Currently, there are roundabout discussions about “counselling” indisciplined students.

These are politically correct narratives because people are afraid of pronouncing what everybody knows- the banning of the cane in schools robbed principals and teachers of the only deterrent they had, in maintaining discipline in schools.

Student arsonists and their facilitators should face prompt trials and jail terms which should be widely publicised in schools countrywide.

It is crazy that hardly any arsonist of the 2016 fires, have been made criminally liable for their actions. This is a strong message to others- you can do what you want.

The proposal by Magoha to start random screening for drug tests in schools sounds like the radical thinking required.

It should even go further- all students should take drug tests every new academic year.

School administrations can then keep close eye on those who fail the tests- a kind of red flag.

Comprehensive research

The second is regular consultations with students, and flexibility among school administrators.

This will enable school administrations to defuse the small tensions that sometimes blow up into major unrest, when they could have been nipped in the bud.

And thirdly, the government and  stakeholders must urgently undertake a comprehensive research into school fires.

Talk to students, teachers, principals, parents, the perpetrators and their friends, school workers and experts to get data to inform interventions.

This will not be an investigation for retribution purposes, but a baseline survey to generate data to inform programming and interventions.

Right now, all there is are wild speculations by all manner of “education experts.” 

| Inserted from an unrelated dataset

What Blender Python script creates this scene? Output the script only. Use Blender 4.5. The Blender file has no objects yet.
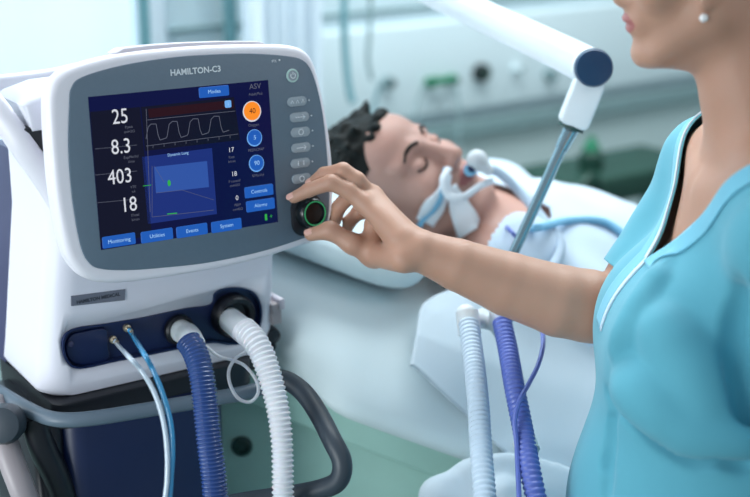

Clearly, these experts have no clue what they are talking about if their ‘prescriptions’ three years ago were unable to current spate of fires.

There’s even been a wacky proposal to ban boarding schools and exams as a solution to school fires. Based on what research? The mind boggles!

School unrest is almost always started by a group of ring leaders who mostly come from privileged backgrounds and big towns- principally Nairobi- where they take bad habits borne of complete impunity and irresponsibility into schools.

Parents to these students will always use their money to have them escape responsibility for their actions.

That’s how a student conjures up and executes a plan to burn a school. Other students suffer as a result. 

School fires are a mammoth problem that the government and its stakeholders don’t want to confront.

That explains the current wringing of hands and twiddling of thumbs as London burns.